What is required – Below are some entries. Copy each line that holds the string "were".

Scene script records
§ §

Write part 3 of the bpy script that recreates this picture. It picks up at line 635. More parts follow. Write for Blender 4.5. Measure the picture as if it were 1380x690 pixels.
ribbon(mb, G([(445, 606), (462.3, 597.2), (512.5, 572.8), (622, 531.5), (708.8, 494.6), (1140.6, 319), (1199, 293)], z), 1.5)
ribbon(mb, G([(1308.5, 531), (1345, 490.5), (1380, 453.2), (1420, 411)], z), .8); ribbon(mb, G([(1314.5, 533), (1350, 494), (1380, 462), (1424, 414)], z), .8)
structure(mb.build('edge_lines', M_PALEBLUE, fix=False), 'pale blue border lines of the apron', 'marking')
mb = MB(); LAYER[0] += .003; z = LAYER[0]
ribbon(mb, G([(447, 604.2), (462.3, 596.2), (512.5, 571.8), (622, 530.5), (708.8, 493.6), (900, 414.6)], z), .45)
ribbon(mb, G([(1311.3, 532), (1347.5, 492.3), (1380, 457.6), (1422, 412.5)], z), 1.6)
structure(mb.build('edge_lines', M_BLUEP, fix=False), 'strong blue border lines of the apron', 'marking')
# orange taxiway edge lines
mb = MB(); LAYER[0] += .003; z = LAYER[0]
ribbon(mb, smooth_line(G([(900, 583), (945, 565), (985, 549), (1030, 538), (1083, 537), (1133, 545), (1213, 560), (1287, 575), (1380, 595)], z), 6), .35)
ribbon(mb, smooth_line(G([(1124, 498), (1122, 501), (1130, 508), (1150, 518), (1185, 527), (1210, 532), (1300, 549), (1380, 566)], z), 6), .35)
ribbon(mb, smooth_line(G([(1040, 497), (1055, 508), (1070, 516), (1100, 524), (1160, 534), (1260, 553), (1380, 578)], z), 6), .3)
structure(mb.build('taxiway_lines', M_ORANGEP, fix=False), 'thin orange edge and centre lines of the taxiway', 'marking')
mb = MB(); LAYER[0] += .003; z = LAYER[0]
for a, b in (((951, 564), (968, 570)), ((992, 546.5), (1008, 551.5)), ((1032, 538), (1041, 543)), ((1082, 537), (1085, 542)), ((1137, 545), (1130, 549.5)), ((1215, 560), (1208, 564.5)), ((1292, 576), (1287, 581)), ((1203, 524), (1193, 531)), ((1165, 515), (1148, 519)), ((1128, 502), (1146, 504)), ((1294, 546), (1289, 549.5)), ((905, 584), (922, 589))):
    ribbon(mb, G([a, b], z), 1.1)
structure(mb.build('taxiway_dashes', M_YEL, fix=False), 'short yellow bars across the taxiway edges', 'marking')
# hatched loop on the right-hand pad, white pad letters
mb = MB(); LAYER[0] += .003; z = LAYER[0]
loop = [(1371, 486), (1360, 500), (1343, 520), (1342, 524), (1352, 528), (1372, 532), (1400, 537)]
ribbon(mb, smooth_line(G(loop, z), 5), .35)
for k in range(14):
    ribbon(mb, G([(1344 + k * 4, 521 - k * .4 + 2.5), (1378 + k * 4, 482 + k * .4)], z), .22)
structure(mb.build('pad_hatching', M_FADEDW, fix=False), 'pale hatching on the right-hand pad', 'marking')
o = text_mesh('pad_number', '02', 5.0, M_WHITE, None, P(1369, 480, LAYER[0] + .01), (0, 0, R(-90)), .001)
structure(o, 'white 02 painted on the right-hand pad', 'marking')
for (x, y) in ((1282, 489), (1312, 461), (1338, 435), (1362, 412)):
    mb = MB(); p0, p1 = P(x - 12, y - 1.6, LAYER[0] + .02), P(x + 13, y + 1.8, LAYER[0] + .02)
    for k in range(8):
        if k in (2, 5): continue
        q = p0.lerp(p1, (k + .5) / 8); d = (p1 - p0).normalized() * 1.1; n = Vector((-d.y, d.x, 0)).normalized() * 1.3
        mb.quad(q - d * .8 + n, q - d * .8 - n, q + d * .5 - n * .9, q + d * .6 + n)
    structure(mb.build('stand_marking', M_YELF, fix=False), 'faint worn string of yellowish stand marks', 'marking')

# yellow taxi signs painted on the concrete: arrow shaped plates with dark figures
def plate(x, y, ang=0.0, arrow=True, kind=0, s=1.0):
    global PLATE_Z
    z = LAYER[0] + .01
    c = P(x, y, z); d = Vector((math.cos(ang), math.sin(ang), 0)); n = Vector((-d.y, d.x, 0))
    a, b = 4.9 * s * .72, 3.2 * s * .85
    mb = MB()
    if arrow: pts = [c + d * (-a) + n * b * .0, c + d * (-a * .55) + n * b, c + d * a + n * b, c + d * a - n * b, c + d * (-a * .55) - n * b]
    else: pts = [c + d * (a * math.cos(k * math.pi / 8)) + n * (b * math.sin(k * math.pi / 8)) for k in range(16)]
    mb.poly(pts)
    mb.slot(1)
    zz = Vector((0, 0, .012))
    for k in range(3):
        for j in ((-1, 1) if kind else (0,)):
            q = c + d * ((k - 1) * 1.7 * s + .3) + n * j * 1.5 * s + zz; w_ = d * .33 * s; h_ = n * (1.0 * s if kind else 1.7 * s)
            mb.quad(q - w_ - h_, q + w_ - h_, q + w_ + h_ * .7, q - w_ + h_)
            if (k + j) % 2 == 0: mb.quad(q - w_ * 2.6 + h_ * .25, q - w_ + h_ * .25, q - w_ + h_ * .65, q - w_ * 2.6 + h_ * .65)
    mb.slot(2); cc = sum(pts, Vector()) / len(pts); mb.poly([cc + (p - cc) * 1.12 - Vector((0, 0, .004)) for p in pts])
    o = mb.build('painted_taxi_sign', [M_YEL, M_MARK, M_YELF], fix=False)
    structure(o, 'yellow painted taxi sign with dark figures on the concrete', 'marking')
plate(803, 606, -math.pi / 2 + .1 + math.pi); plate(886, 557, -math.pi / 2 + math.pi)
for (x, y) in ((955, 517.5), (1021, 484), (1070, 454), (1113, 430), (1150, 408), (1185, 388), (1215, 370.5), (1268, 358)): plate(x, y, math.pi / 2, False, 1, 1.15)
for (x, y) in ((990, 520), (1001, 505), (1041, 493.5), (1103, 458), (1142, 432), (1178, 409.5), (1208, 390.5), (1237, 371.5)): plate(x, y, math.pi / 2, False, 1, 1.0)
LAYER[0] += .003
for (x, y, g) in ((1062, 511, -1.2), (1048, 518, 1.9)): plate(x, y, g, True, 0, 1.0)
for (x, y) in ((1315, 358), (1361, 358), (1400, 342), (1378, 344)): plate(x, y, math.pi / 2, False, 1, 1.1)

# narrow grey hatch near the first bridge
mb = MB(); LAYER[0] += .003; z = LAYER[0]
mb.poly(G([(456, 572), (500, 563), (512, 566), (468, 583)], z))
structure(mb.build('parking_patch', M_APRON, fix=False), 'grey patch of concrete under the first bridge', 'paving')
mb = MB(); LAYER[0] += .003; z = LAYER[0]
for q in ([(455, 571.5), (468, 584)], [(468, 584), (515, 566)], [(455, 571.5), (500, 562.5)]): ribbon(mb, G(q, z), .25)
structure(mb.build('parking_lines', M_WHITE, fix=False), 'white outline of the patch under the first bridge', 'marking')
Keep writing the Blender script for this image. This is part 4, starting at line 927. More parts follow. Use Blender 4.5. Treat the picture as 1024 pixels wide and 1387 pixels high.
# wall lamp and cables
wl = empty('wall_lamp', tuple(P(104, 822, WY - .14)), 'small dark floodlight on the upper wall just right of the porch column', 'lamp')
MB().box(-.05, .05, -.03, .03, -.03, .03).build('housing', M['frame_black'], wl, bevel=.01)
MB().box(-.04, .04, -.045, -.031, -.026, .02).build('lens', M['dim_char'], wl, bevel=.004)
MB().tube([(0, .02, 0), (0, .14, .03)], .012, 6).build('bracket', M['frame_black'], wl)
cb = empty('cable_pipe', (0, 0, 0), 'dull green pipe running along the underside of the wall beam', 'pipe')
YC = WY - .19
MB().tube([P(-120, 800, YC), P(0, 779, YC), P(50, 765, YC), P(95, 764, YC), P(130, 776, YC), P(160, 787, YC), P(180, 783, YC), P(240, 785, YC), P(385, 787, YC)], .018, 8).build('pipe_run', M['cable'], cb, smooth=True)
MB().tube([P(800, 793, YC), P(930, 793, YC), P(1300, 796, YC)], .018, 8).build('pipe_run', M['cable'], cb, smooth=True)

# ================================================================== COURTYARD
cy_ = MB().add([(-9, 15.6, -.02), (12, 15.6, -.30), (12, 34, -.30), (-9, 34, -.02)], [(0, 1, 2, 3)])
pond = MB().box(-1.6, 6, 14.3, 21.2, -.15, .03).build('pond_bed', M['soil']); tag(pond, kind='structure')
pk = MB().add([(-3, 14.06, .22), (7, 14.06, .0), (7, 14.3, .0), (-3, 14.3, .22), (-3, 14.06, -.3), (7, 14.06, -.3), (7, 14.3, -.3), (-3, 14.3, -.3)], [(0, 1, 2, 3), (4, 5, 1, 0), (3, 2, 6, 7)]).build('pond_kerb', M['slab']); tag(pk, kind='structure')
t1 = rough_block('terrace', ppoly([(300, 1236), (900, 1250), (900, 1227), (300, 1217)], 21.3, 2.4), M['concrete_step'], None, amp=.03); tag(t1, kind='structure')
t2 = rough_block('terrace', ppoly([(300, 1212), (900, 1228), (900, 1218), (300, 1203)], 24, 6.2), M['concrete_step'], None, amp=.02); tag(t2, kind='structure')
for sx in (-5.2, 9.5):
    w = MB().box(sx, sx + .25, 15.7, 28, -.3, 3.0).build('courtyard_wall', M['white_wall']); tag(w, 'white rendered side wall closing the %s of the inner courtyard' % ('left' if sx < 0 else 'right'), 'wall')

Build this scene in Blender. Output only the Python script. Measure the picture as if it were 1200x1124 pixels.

§ §

Response to this exercise –
Write part 3 of the bpy script that recreates this picture. It picks up at line 635. More parts follow. Write for Blender 4.5. Measure the picture as if it were 1380x690 pixels.
Build this scene in Blender. Output only the Python script. Measure the picture as if it were 1200x1124 pixels.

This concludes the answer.